Amazing life advice from five commencement speakers - Metro US

Amazing life advice from five commencement speakers

It’s a scary time for graduates to charge into the real world. There’s the economy, global warming, and racial violence. That’s when a great commencement speech can really help. The best ones so far this year haven’t avoided the issues of the day, but addressed them head-on, offering hope, inspiration and purpose.

First Lady Michelle Obama, Tuskegee University
“Our history provides us with a better story, a better blueprint for how we can win. It teaches us that when we pull ourselves out of those lowest emotional depths, and we channel our frustrations into studying and organizing and banding together – then we can build ourselves and our communities up. We can take on those deep-rooted problems, and together – together – we can overcome anything that stands in our way.”

Apple CEO Tim Cook, George Washington University
“The one thing I’d like to bring to you is the idea that progress is possible whatever line of work you choose.There will always be cynics and critics on the sidelines tearing people down, and just as harmful are those people with good intentions who make no contribution at all. In his letter from the Birmingham jail, Dr. King wrote that our society needed to repent not merely for the hateful words of the bad people, but for the appalling silence of the good people.”

Scientist Bill Nye, Rutgers University
“The oncoming trouble is climate change: It is going to affect you all in the same way the Second World War consumed people of my parents’ generation. They rose to the challenge, and so will you. They came to be called The Greatest Generation. I want you all to preserve our world in the face of Climate Change and carry on as The Next Great Generation.”

Actress Maya Rudolph, Tulane University
“If I must give any of you advice it would be Say Yes. Say Yes … and create your own destiny. So hold on to your old friends. Kiss your Mama. Admit what your dreams are. Don’t beat yourself up if you don’t know what you’re gonna do tomorrow. But work hard and don’t be lazy. And put away your damn phone once in a while. And be nice to jerks because we still don’t know the criteria for getting into heaven yet.”

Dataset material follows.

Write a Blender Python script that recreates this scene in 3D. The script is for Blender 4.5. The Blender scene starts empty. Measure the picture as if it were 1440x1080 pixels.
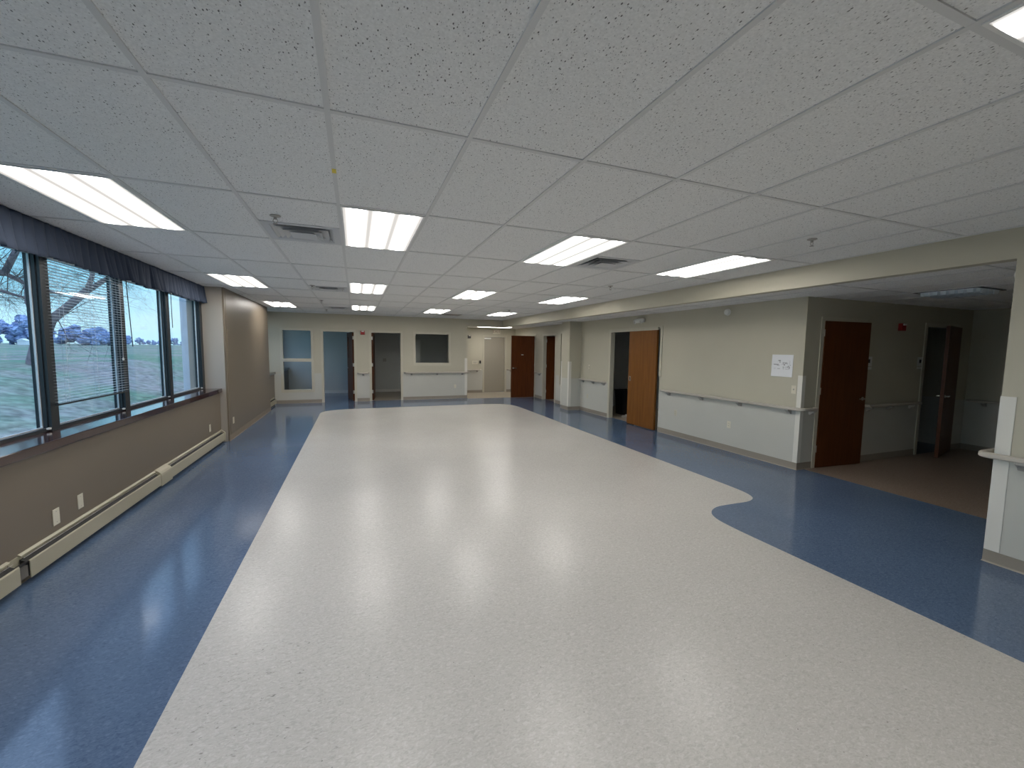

“And if there’s one thing you need even more it’s your own set of standards. It may seem counterintuitive now, but once you leave here, you may miss being graded on all your work. Because when you’re out of school, there are no objective criteria for achievement anymore. People my age will sometimes say to you, ‘Hey, that work you did, that thing you said, that cause you championed, it’s not good.’ Well, having your own standards will help you weather moments like that. Having your own standards allows you to perceive success where others may see failure.”